====== Available data

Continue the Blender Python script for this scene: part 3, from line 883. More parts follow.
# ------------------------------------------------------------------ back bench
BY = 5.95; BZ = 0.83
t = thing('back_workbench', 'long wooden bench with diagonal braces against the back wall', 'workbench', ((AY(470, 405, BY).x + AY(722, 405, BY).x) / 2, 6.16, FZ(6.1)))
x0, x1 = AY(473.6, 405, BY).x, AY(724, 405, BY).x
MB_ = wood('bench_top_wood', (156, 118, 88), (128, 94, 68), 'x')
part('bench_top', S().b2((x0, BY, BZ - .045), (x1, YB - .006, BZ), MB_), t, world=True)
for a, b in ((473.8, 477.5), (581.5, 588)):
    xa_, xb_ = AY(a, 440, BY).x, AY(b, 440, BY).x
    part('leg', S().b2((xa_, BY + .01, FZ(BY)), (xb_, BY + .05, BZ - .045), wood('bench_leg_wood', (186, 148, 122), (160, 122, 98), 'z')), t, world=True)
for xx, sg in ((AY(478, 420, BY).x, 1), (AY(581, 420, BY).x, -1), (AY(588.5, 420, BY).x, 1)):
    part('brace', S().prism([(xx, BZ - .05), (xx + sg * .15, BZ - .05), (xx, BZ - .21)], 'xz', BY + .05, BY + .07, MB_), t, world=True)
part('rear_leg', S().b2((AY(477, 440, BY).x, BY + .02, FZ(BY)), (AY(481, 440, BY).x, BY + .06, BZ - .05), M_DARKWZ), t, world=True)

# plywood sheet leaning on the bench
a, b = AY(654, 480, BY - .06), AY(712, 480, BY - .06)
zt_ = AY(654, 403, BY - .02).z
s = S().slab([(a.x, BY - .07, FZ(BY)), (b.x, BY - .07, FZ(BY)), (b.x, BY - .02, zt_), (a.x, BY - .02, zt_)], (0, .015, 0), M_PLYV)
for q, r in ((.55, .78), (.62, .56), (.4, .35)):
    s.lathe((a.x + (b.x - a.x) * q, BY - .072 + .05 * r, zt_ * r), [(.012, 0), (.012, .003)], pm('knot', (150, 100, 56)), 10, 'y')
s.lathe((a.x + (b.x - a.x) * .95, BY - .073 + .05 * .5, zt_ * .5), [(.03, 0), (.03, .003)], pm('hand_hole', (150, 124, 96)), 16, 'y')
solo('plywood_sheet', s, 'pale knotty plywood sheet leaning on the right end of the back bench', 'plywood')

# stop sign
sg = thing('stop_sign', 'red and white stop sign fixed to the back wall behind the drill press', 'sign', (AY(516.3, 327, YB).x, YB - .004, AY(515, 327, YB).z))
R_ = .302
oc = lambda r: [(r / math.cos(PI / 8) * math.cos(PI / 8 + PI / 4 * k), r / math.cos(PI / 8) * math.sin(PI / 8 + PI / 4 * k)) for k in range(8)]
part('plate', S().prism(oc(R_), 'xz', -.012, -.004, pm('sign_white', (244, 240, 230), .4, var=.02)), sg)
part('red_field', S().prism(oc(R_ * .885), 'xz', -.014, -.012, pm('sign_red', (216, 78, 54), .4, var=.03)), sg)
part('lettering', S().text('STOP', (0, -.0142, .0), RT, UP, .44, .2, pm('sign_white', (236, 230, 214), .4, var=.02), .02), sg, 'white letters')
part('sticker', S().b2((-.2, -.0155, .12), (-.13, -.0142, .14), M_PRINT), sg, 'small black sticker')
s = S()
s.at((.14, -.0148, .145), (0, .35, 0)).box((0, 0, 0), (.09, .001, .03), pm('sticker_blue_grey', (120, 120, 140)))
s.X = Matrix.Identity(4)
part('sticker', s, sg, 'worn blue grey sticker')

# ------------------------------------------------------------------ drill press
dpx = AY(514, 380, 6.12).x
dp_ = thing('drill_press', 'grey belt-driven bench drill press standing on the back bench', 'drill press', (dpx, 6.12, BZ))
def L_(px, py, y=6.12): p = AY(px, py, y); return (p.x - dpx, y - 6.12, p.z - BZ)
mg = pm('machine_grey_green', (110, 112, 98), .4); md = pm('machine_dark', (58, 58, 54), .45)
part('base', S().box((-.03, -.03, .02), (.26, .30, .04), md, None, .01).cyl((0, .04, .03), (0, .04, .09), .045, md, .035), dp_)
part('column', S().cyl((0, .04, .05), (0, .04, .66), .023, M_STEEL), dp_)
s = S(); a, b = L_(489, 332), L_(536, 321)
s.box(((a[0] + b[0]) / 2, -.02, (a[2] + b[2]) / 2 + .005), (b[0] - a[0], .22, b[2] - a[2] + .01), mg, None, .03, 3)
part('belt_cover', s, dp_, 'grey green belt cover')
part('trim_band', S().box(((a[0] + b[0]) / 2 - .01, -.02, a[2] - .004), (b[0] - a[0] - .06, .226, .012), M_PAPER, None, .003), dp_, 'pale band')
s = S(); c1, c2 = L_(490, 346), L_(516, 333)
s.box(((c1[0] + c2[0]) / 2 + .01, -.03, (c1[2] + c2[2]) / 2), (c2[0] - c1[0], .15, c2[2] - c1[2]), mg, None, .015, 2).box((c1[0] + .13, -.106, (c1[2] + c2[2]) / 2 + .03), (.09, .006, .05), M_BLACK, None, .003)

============

_The request_
Write the data back out verbatim.

_Solution for this exercise_
Continue the Blender Python script for this scene: part 3, from line 883. More parts follow.
# ------------------------------------------------------------------ back bench
BY = 5.95; BZ = 0.83
t = thing('back_workbench', 'long wooden bench with diagonal braces against the back wall', 'workbench', ((AY(470, 405, BY).x + AY(722, 405, BY).x) / 2, 6.16, FZ(6.1)))
x0, x1 = AY(473.6, 405, BY).x, AY(724, 405, BY).x
MB_ = wood('bench_top_wood', (156, 118, 88), (128, 94, 68), 'x')
part('bench_top', S().b2((x0, BY, BZ - .045), (x1, YB - .006, BZ), MB_), t, world=True)
for a, b in ((473.8, 477.5), (581.5, 588)):
    xa_, xb_ = AY(a, 440, BY).x, AY(b, 440, BY).x
    part('leg', S().b2((xa_, BY + .01, FZ(BY)), (xb_, BY + .05, BZ - .045), wood('bench_leg_wood', (186, 148, 122), (160, 122, 98), 'z')), t, world=True)
for xx, sg in ((AY(478, 420, BY).x, 1), (AY(581, 420, BY).x, -1), (AY(588.5, 420, BY).x, 1)):
    part('brace', S().prism([(xx, BZ - .05), (xx + sg * .15, BZ - .05), (xx, BZ - .21)], 'xz', BY + .05, BY + .07, MB_), t, world=True)
part('rear_leg', S().b2((AY(477, 440, BY).x, BY + .02, FZ(BY)), (AY(481, 440, BY).x, BY + .06, BZ - .05), M_DARKWZ), t, world=True)

# plywood sheet leaning on the bench
a, b = AY(654, 480, BY - .06), AY(712, 480, BY - .06)
zt_ = AY(654, 403, BY - .02).z
s = S().slab([(a.x, BY - .07, FZ(BY)), (b.x, BY - .07, FZ(BY)), (b.x, BY - .02, zt_), (a.x, BY - .02, zt_)], (0, .015, 0), M_PLYV)
for q, r in ((.55, .78), (.62, .56), (.4, .35)):
    s.lathe((a.x + (b.x - a.x) * q, BY - .072 + .05 * r, zt_ * r), [(.012, 0), (.012, .003)], pm('knot', (150, 100, 56)), 10, 'y')
s.lathe((a.x + (b.x - a.x) * .95, BY - .073 + .05 * .5, zt_ * .5), [(.03, 0), (.03, .003)], pm('hand_hole', (150, 124, 96)), 16, 'y')
solo('plywood_sheet', s, 'pale knotty plywood sheet leaning on the right end of the back bench', 'plywood')

# stop sign
sg = thing('stop_sign', 'red and white stop sign fixed to the back wall behind the drill press', 'sign', (AY(516.3, 327, YB).x, YB - .004, AY(515, 327, YB).z))
R_ = .302
oc = lambda r: [(r / math.cos(PI / 8) * math.cos(PI / 8 + PI / 4 * k), r / math.cos(PI / 8) * math.sin(PI / 8 + PI / 4 * k)) for k in range(8)]
part('plate', S().prism(oc(R_), 'xz', -.012, -.004, pm('sign_white', (244, 240, 230), .4, var=.02)), sg)
part('red_field', S().prism(oc(R_ * .885), 'xz', -.014, -.012, pm('sign_red', (216, 78, 54), .4, var=.03)), sg)
part('lettering', S().text('STOP', (0, -.0142, .0), RT, UP, .44, .2, pm('sign_white', (236, 230, 214), .4, var=.02), .02), sg, 'white letters')
part('sticker', S().b2((-.2, -.0155, .12), (-.13, -.0142, .14), M_PRINT), sg, 'small black sticker')
s = S()
s.at((.14, -.0148, .145), (0, .35, 0)).box((0, 0, 0), (.09, .001, .03), pm('sticker_blue_grey', (120, 120, 140)))
s.X = Matrix.Identity(4)
part('sticker', s, sg, 'worn blue grey sticker')

# ------------------------------------------------------------------ drill press
dpx = AY(514, 380, 6.12).x
dp_ = thing('drill_press', 'grey belt-driven bench drill press standing on the back bench', 'drill press', (dpx, 6.12, BZ))
def L_(px, py, y=6.12): p = AY(px, py, y); return (p.x - dpx, y - 6.12, p.z - BZ)
mg = pm('machine_grey_green', (110, 112, 98), .4); md = pm('machine_dark', (58, 58, 54), .45)
part('base', S().box((-.03, -.03, .02), (.26, .30, .04), md, None, .01).cyl((0, .04, .03), (0, .04, .09), .045, md, .035), dp_)
part('column', S().cyl((0, .04, .05), (0, .04, .66), .023, M_STEEL), dp_)
s = S(); a, b = L_(489, 332), L_(536, 321)
s.box(((a[0] + b[0]) / 2, -.02, (a[2] + b[2]) / 2 + .005), (b[0] - a[0], .22, b[2] - a[2] + .01), mg, None, .03, 3)
part('belt_cover', s, dp_, 'grey green belt cover')
part('trim_band', S().box(((a[0] + b[0]) / 2 - .01, -.02, a[2] - .004), (b[0] - a[0] - .06, .226, .012), M_PAPER, None, .003), dp_, 'pale band')
s = S(); c1, c2 = L_(490, 346), L_(516, 333)
s.box(((c1[0] + c2[0]) / 2 + .01, -.03, (c1[2] + c2[2]) / 2), (c2[0] - c1[0], .15, c2[2] - c1[2]), mg, None, .015, 2).box((c1[0] + .13, -.106, (c1[2] + c2[2]) / 2 + .03), (.09, .006, .05), M_BLACK, None, .003)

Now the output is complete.